I had a case where many clients were unable to connect to their SSID, and this post explains what I learned from that case, including related topics such as rogue APs, 802.11w, and the differences between WPA-Personal and WPA-Enterprise.
When I began the investigation, I immediately determined that the issue was likely caused by a rogue device and that the customer’s network was under containment, as I observed a large number of broadcast deauthentication frames being sent from a spoofed BSSID in the wireless capture. Therefore, the next step for this issue is usually to ask the customer to check the site for any suspicious devices by tracking where the deauth frames are coming from.
Alternatively, enabling 802.11w can be used to mitigate deauth attacks by utilizing MFP (Management Frame Protection), but the customer had already tried it and reported that it did not work.
There was additional information that the issue occurred only on SSIDs with 802.1X authentication and not on those with PSK. This helped identify the reason for the issue.
In conclusion, this issue is related to the difference in authentication completion times. PSK authentication is usually completed much more quickly than 802.1X authentication, which requires additional time to communicate with the RADIUS server. If clients receive a deauth frame before completing authentication, they will not be able to connect to the SSID, since MFP only takes effect after a successful 4-way handshake.
This is mentioned in this Wikipedia article as below. The Cisco document provides more detailed information.
It is infeasible/not possible to protect the frame sent before four-ways handshake because it is sent prior to key establishment.
Although these explanations clarify why MFP does not work in this case, but I wanted to test it myself to fully understand the details.
I used Meraki APs, which provide a feature called Air Marshal that serves as a wireless security mechanism for monitoring and containment. For my test, I used two APs, an MR45 and an MR44, one acting as a malicious device sending deauthentication frames, and the other as the victim AP. This test can be performed by placing each AP in a different Meraki network. I also tested it with PSK to compare the results.
1. Working PSK (WPA-Personal) test scenario
The first thing I needed to do was set up an SSID on the victim AP, so I named it “.deauth-test”. I used WPA2 this time to confirm whether the absence of 802.11w is actually causing client disconnect issues, since with WPA3, 802.11w is mandatory. For the malicious device, I configured Air Marshal on MR44 to specifically contain the aforementioned SSID sent from MR45.
After connecting a client, I confirmed the disconnect issue without enabling 802.11w.
I also observed that the broadcast deauthentication frames did not have the protected flag.
I then enabled 802.11w and connected the client a couple of times. The AP now includes MFP required and capable flags, as seen in the image of probe response. The client then stayed connected to the AP, which indicates that 802.11w successfully prevented the deauthentication attack, as the client now expects deauth frames to have the protected flag.
2. Non-working 802.1X (WPA-Enterprise) test scenario
After changing the SSID to use 802.1X (with 802.11w still enabled), I also set up a RADIUS server. I have already posted an article about using GNS3 for 802.1X authentication.

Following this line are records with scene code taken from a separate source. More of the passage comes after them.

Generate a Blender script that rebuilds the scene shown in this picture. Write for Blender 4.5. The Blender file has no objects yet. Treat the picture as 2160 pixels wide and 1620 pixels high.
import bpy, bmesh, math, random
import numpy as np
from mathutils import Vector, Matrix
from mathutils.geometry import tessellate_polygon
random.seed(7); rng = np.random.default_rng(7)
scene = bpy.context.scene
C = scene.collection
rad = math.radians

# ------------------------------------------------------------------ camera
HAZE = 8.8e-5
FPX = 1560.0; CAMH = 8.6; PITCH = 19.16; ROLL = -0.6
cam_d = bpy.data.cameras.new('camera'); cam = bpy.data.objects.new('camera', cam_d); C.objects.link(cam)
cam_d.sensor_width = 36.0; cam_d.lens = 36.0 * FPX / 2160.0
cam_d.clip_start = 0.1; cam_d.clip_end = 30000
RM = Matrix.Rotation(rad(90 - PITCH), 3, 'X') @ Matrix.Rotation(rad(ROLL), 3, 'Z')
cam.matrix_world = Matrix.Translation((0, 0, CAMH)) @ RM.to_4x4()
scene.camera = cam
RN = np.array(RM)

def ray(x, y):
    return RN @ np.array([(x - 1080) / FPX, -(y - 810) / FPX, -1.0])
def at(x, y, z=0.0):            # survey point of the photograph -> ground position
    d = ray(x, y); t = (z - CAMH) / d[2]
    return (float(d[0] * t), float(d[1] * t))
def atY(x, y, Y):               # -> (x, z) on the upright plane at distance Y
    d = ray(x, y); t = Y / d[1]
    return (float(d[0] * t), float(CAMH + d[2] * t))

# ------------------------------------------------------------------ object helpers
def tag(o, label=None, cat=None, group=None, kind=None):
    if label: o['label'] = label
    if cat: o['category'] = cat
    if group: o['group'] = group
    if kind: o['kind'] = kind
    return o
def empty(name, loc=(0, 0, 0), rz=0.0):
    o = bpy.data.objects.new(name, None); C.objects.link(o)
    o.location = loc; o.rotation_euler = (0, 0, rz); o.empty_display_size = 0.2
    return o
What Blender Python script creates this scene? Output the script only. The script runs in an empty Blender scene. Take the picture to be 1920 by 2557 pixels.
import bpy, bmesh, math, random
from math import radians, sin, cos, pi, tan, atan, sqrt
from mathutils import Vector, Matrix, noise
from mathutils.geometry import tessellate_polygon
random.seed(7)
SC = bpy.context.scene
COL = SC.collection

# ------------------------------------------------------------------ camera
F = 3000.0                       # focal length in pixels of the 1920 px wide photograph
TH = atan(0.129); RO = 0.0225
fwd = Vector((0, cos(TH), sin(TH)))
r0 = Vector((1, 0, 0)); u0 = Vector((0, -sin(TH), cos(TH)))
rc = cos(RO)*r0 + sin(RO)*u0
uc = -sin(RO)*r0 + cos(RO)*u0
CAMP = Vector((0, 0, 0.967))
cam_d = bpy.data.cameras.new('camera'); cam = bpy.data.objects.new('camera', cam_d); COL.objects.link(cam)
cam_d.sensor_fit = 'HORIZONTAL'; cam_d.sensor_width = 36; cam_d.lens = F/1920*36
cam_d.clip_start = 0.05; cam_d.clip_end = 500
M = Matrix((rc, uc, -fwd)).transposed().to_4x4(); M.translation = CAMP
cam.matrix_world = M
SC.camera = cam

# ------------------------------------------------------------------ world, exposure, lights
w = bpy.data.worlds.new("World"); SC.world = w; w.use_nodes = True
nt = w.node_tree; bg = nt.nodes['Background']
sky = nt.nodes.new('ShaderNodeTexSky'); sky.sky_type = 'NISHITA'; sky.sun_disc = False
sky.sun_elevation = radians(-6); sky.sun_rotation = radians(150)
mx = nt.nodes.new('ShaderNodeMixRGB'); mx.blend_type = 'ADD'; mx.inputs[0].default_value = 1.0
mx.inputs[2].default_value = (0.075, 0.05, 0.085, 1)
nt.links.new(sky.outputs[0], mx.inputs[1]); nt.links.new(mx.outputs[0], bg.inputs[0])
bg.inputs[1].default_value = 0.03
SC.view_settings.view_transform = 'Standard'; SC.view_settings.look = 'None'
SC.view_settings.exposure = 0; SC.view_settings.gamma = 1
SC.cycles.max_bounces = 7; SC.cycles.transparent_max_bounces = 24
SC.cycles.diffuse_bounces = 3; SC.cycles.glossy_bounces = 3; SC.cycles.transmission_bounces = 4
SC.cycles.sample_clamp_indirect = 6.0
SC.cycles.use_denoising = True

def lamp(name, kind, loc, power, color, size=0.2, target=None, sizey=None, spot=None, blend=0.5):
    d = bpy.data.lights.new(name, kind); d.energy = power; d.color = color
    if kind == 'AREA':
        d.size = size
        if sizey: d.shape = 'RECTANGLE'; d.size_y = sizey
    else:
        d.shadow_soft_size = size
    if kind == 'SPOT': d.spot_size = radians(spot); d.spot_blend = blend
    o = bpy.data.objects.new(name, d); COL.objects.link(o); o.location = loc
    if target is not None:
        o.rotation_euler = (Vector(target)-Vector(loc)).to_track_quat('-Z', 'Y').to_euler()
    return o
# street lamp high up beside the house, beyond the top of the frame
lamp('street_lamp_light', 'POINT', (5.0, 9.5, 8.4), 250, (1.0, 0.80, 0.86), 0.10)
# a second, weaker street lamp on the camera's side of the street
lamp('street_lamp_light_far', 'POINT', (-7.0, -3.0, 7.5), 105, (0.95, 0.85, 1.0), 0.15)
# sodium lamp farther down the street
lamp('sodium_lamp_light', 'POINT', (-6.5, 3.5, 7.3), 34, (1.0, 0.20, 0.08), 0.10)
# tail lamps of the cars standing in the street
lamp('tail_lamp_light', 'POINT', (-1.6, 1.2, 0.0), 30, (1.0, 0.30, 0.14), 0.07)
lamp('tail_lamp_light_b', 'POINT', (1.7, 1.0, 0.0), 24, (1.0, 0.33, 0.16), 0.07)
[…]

If the malicious AP sends deauth frames at very short intervals before the completion of the 4-way handshake, the issue should occur. This time, I tried a different approach and used link control to make the 802.1X process take longer.
This is a great feature for conducting this type of test. With it, I can add latency to the desired link, in this case, I added 500 ms of latency between the virtual switch and the server (AAA2 in the image below).
Because of this, the 802.1X authentication process will take longer and will be more affected by the deauth frames constantly sent by the malicious device.
When I try to connect to the SSID on my iPhone, a loading icon appears and then disappears on the settings page. It keeps trying but never successfully connects.
The wired capture taken on the upstream link in GNS3 shows that no Access-Accept is observed from the server. The observed time delta between the AP and the server increases with added latency, resulting in a delay in the authentication process.
Checking the wireless capture at the same time, I see that EAP exchanges occur between the client and the AP, but a deauthentication happens in the middle of the process. The client then restarts the EAP process, but it never completes, and the 4-way handshake is never observed.
Summary
Even though 802.11w can be used to mitigate deauthentication attacks, it is not always effective—especially if the server is located in the cloud or a data center accessible via VPN, which adds additional time to complete the authentication process. The interval at which deauthentication frames are sent by the malicious device is also a factor.
Also, since certain tests are not always feasible, taking a different approach, such as intentionally extending the authentication process as in the above test, can help observe the issue and gain more detailed insights.
Thank you for reading through this post. I hope this helps.